The right side of a safe border
UKRAINE. Should Ukraine eradicate its to Russia by submitting?
I viewed a film on YouTube.
A Russian boys’ choir, who sang like angels. It truly is beautiful. But, from beginning to end, I couldn’t shake out of my mind the thought that these boys will, if they know what’s good for them, also hold automatic rifles as members of their Youth Armies. Angels with Dirty Faces.
Ukraine rose up at Maidan and said, “So far, but no farther.” Its people took a stand against what they believed to be wrong; and I believed it was wrong as well. Yet Russians make no such stand.
Ukraine rose up against oppressors and violent policemen to say, “No” in 2014, and the citizens of Lviv and Kyiv joined hands the whole length of the road between the two cities to show solidarity and unity in 1991. We really needn’t have been surprised at Ukraine’s resistance now, at its vehement “NO!”: they resisted valiantly and in a peaceable manner for 30 years. People forget that. They say, “Stop the war, Ukraine: submit!” They haven’t a clue what it will take to stop this war, not for good; and I’m not even sure if Ukraine and NATO know that. I do, and it frightens me to contemplate it.
Whatever possessed Russia to think Ukraine would roll over and submit is beyond me.
And whatever possesses them to place Kalashnikovs in the hands of angelic choirboys is, likewise, beyond me.
The non-combatants, nota bene: non-combatants, who rail at Ukraine and demand that it stop resisting: if their own country were invaded, say, by, I dunno, Russia, for instance, how vehemently would they resist?
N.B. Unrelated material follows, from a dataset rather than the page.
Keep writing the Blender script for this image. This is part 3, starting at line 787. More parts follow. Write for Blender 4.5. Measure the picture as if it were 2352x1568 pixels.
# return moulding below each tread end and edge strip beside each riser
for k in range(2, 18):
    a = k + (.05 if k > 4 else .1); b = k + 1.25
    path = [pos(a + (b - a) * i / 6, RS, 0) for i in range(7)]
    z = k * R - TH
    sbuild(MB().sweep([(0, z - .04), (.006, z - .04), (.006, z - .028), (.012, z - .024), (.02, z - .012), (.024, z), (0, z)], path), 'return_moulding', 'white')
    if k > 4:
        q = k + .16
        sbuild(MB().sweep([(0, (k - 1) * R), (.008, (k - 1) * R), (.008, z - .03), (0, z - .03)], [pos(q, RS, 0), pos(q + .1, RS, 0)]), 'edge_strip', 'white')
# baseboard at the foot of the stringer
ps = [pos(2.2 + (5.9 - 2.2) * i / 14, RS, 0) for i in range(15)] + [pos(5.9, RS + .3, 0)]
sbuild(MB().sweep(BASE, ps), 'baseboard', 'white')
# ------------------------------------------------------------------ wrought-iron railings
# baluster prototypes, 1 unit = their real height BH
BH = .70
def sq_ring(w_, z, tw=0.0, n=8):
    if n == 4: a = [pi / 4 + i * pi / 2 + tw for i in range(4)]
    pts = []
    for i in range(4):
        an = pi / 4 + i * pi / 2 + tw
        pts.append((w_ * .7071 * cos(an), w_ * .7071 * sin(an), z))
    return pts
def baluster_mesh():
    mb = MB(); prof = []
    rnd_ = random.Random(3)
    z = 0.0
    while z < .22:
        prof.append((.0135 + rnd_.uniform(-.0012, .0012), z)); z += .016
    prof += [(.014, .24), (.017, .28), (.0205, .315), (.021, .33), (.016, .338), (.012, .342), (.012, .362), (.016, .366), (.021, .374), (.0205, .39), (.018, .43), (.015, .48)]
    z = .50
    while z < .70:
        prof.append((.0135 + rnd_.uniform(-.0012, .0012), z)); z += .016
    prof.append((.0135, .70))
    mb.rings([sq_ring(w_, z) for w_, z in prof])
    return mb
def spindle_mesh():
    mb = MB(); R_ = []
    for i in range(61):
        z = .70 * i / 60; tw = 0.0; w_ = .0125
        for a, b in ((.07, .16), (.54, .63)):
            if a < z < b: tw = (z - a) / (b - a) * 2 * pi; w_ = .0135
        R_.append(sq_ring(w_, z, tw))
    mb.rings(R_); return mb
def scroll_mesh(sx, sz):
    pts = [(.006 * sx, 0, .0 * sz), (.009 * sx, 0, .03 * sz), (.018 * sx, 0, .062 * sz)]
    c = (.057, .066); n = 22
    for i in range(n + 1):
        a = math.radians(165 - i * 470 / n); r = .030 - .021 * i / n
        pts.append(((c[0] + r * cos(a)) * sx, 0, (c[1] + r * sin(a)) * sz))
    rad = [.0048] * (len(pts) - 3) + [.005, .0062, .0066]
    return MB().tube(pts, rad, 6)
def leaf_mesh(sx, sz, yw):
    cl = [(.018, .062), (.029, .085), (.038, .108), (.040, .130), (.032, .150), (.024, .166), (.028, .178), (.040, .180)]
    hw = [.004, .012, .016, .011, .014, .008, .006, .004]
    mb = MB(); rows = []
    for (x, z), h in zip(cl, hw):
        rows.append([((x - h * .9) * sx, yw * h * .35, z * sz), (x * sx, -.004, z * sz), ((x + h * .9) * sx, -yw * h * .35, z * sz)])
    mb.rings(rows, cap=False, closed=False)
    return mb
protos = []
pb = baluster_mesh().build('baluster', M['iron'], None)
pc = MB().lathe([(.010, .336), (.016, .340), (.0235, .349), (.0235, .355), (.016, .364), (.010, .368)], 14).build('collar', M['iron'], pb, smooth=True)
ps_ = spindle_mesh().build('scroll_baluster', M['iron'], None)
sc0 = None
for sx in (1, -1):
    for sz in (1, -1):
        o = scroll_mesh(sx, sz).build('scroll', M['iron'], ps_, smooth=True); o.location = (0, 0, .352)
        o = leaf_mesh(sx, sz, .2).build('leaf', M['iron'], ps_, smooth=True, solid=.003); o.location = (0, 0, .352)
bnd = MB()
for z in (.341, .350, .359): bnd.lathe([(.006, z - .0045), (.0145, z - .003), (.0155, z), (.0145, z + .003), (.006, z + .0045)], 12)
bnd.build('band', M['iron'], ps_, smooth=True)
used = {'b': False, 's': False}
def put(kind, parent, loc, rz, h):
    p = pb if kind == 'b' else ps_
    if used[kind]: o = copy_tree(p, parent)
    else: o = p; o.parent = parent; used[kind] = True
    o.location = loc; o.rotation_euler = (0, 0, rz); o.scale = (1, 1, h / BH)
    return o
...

Would they man the barricades and throw improvised molotov cocktails at mighty tanks, organise food and clothing for those who cannot flee, and, as pacifists, succour to the mental needs of soldiers on weary leave from the battlefront?
Or would they stand against their own leaders and insist: “Stop resisting, and give in to the aggressor in order to save the economy on which I so depend”?
I cannot even tell you which I would do. In such a case, the decision of fight or flight is not one we can predict. If we could, we’d all be heroes. But I know what would sway me: the thought that doing nothing is siding with the aggressor; and I know what would persuade me: the example of Ukraine. But I cannot tell you what I would actually do: the decision of fight or flight is only easy, when you’re not the one who has to fight or flee.
Or, maybe, those so full of advice for Ukraine would in the end, neither fight nor protest. They would perhaps indeed have already been on the first plane out of danger; to Switzerland, maybe, where it is green and pleasant, and no sound ever disturbs the platitudes emitted from the right side of a safe border.